I've been all over the web looking for ideas, but am concerned that the few groundcovers I find which might suit the light & soil would be almost as invasive as the ivy. Can anyone offer any ideas?

Follow-Up Postings:

RE: GC for full shade, wet, clay

First thing I would do is have the soil tested to find out what the PH is. Since there are evergreens I'm guessing its probably acidic. You might need hi-acid loving plants.

RE: GC for full shade, wet, clay

How about moss? It can be sooo beautiful.

RE: GC for full shade, wet, clay

Well, in our flooded Iowa spring this year, the lamium was very happy and looked great. There's also that creeping jenny type of ground cover -- with a chartreuse variety -- can't recall the name right now. You might look into bog plants and aquatics.
Good luck

RE: GC for full shade, wet, clay

  • Posted by kimcoco Zone 5, Wisconsin (My Page) on
    Sun, Aug 24, 08 at 2:46

If there isn't standing water in this area, just runoff, my suggestion would be pachysandra aka japanese spurge.

This is probably the third post I've responded to with the same answer - Pachysandra, japanese spurge, but I have to say it's a great groundcover where all else fails to do the job. How it will fare in your zone I cannot comment, but I believe it's hardy to zone 4 and possibly 3.

Pachysandra does great in shade, sun (websites will say otherwise, I have these in both areas - supplemental water in sun/dry areas), and is one of the very few groundcovers to thrive under evergreens.

I have clay soil here and pachy does very well for me.

It is also an excellent choice for erosion prevention - spreads by underground runners, NOT invasive by any stretch of the imagination but will continue to spread outward if not contained (pachy is easily removed and won't start "popping up" all over your yard like other invasives), so I usually recommend a plastic border to keep it confined.

Does great on embankments, loves acidic soil, evergreen for me all year, attractive groundcover. Passersby stop to ask what it is.

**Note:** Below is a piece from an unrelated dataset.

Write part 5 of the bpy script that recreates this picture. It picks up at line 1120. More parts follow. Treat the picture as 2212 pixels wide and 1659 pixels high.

It's not a "stepable" groundcover, but you could consider flagstone / stepping stones. Once the pachy are established (and filled in completely), usually within 3 years, those stones won't go anywhere if you incorporate them within the pachy.

Pachy roots are moderately shallow, maybe 5-6 inches, an excellent choice to absorb excess water at the surface. Plant deeper than in the flats to promote more shoots.

They tolerate salt from our snowblower and do just as well for me in full sun and shade. We have a slope at the front of our home where we couldn't get grass to grow (a huge maple towers over), and installed a retaining wall and planted pachy at the base...this is the second year and by next year it will have filled in completely. We planted maybe 6-8" apart.

The ONLY place I could not get these to grow was directly at the base of the maple tree (they grow but don't spread)- the roots of the tree sit at the surface and there's just not enough topsoil there for the pachy to spread runners.

Other groundcovers will be hard to compete with this one - pachy usually wins. The underground runners will choke out anything growing up within it - I used this to rid myself of bishops weed - within 3 years it was completely choked out. Trees and shrubs are fine, but I wouldn't recommend planting with other perennials unless you have them contained - you could incorporate flagstone as a border around other perennials and that would suffice.